Task objective: It is required that the lines from the top of the listing through the line with "for p in P])" be reproduced exactly, excluding pictures.

┄┄┄┄┄┄┄┄┄┄

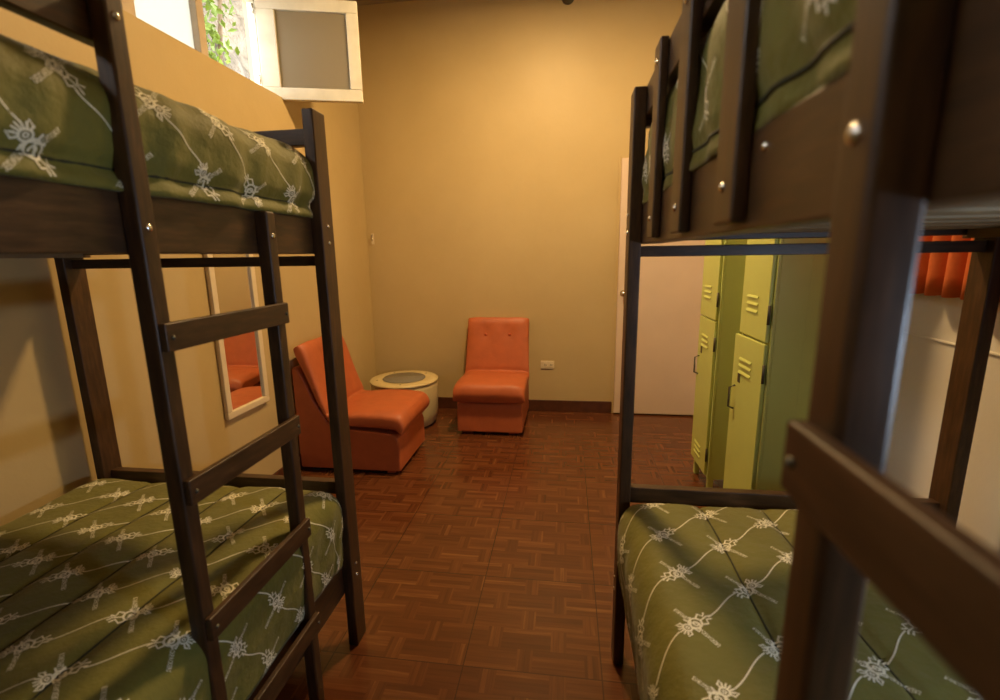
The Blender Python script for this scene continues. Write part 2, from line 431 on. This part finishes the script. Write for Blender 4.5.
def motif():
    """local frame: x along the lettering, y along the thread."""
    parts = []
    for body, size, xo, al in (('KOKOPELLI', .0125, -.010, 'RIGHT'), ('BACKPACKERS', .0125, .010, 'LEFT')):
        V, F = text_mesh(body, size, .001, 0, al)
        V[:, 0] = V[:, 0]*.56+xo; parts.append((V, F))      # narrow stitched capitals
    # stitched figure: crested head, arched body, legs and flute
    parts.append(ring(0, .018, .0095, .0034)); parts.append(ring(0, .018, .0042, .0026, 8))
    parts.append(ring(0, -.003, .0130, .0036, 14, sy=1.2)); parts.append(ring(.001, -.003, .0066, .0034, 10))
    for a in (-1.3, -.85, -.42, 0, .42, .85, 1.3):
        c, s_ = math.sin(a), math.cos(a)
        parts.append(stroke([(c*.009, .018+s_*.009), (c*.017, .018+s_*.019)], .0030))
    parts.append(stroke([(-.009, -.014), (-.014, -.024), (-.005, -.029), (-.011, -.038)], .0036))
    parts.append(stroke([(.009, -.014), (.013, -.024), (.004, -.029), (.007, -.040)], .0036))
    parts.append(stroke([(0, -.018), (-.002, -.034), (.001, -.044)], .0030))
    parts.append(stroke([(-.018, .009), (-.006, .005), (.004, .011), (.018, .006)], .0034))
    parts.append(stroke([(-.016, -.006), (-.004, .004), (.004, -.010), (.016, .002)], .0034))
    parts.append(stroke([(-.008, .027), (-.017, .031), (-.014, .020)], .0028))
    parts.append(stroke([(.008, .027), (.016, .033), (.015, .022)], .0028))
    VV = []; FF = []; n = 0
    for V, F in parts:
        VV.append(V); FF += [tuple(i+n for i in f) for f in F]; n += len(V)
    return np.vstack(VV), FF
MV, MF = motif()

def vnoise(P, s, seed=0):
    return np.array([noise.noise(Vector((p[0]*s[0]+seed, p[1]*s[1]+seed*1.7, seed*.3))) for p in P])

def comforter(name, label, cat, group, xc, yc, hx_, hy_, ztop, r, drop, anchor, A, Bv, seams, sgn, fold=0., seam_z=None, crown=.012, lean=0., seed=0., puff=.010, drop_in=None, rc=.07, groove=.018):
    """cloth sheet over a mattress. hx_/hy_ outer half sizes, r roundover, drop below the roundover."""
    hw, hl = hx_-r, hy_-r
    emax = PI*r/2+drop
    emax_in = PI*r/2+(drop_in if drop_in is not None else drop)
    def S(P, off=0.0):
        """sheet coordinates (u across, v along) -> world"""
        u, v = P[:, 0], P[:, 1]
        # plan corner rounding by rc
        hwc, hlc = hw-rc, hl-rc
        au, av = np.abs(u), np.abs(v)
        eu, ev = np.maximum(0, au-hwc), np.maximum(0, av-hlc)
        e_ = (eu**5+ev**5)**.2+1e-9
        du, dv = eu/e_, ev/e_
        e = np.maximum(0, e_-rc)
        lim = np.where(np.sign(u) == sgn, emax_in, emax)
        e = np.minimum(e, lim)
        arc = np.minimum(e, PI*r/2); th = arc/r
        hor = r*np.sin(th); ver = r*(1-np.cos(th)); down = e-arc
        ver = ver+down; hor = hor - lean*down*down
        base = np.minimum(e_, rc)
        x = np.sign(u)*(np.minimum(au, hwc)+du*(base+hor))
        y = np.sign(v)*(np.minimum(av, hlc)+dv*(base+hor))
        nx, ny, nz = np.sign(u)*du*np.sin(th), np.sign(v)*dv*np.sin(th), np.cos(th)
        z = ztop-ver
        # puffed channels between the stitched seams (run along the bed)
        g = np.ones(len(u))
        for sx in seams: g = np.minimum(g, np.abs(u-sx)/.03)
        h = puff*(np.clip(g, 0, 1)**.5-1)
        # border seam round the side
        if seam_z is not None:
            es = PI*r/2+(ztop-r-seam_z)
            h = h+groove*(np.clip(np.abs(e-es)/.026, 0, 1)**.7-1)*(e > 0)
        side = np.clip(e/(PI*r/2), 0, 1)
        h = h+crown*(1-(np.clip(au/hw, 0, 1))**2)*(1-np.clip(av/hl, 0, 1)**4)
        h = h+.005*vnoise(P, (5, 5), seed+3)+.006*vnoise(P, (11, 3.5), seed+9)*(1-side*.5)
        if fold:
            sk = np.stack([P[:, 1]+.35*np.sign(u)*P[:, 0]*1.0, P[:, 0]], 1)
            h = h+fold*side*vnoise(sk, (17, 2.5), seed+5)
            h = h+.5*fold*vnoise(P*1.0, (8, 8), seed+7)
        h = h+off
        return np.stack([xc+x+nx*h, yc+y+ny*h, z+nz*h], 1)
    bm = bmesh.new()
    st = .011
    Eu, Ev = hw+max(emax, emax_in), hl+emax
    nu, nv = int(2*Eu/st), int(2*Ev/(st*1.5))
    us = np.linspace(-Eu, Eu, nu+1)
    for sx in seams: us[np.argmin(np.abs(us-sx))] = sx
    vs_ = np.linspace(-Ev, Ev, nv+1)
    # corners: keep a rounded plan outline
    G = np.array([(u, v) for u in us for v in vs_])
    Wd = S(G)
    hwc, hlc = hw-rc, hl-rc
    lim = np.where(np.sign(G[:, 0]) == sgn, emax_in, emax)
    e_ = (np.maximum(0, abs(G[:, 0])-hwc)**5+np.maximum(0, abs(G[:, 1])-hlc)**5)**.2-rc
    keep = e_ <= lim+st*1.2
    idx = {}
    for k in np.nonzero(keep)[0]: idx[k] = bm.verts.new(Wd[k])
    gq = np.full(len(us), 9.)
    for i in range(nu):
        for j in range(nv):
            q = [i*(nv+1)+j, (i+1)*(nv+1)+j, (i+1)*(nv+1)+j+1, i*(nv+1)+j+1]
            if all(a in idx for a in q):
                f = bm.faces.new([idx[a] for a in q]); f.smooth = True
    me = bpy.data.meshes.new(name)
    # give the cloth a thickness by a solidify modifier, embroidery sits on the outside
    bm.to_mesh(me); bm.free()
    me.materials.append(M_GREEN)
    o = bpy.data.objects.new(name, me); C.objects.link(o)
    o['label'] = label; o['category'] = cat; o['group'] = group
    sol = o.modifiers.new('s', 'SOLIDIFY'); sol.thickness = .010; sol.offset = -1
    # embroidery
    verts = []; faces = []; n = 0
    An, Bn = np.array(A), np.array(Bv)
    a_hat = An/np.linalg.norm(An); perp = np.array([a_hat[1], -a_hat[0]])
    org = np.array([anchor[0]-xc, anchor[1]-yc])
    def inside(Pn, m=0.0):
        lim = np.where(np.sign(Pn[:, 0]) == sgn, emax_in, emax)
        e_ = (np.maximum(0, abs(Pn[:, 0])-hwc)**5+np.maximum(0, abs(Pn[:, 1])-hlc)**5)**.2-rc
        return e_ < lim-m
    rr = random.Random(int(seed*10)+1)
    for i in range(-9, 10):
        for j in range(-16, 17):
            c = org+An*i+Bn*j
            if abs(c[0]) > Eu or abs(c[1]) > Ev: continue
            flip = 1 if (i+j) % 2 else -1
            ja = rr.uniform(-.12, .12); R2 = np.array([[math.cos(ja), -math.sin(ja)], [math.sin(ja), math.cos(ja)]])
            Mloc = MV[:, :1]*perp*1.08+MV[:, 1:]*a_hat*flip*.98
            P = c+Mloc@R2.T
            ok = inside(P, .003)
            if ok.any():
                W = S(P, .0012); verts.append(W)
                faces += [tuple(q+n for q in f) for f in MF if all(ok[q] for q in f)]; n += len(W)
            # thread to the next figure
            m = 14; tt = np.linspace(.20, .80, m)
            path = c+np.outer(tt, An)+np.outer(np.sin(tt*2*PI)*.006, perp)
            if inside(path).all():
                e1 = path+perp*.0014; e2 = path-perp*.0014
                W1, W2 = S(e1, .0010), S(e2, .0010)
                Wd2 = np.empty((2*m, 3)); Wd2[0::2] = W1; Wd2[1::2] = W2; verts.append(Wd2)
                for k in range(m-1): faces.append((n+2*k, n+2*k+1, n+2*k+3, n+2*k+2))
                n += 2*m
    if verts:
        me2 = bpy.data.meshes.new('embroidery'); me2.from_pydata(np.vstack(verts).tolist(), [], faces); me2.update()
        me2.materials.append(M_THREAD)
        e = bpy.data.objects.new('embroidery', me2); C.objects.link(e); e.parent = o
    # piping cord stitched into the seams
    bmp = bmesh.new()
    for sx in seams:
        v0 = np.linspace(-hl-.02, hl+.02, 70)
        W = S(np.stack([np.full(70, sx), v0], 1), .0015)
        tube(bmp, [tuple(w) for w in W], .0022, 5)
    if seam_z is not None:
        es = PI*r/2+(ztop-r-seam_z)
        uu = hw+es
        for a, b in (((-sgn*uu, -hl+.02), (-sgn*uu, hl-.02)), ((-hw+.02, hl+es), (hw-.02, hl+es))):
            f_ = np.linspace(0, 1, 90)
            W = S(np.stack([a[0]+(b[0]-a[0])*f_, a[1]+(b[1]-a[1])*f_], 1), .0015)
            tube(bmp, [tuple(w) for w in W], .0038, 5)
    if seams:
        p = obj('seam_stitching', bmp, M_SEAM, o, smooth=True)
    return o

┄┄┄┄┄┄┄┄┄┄

Result:
The Blender Python script for this scene continues. Write part 2, from line 431 on. This part finishes the script. Write for Blender 4.5.
def motif():
    """local frame: x along the lettering, y along the thread."""
    parts = []
    for body, size, xo, al in (('KOKOPELLI', .0125, -.010, 'RIGHT'), ('BACKPACKERS', .0125, .010, 'LEFT')):
        V, F = text_mesh(body, size, .001, 0, al)
        V[:, 0] = V[:, 0]*.56+xo; parts.append((V, F))      # narrow stitched capitals
    # stitched figure: crested head, arched body, legs and flute
    parts.append(ring(0, .018, .0095, .0034)); parts.append(ring(0, .018, .0042, .0026, 8))
    parts.append(ring(0, -.003, .0130, .0036, 14, sy=1.2)); parts.append(ring(.001, -.003, .0066, .0034, 10))
    for a in (-1.3, -.85, -.42, 0, .42, .85, 1.3):
        c, s_ = math.sin(a), math.cos(a)
        parts.append(stroke([(c*.009, .018+s_*.009), (c*.017, .018+s_*.019)], .0030))
    parts.append(stroke([(-.009, -.014), (-.014, -.024), (-.005, -.029), (-.011, -.038)], .0036))
    parts.append(stroke([(.009, -.014), (.013, -.024), (.004, -.029), (.007, -.040)], .0036))
    parts.append(stroke([(0, -.018), (-.002, -.034), (.001, -.044)], .0030))
    parts.append(stroke([(-.018, .009), (-.006, .005), (.004, .011), (.018, .006)], .0034))
    parts.append(stroke([(-.016, -.006), (-.004, .004), (.004, -.010), (.016, .002)], .0034))
    parts.append(stroke([(-.008, .027), (-.017, .031), (-.014, .020)], .0028))
    parts.append(stroke([(.008, .027), (.016, .033), (.015, .022)], .0028))
    VV = []; FF = []; n = 0
    for V, F in parts:
        VV.append(V); FF += [tuple(i+n for i in f) for f in F]; n += len(V)
    return np.vstack(VV), FF
MV, MF = motif()

def vnoise(P, s, seed=0):
    return np.array([noise.noise(Vector((p[0]*s[0]+seed, p[1]*s[1]+seed*1.7, seed*.3))) for p in P])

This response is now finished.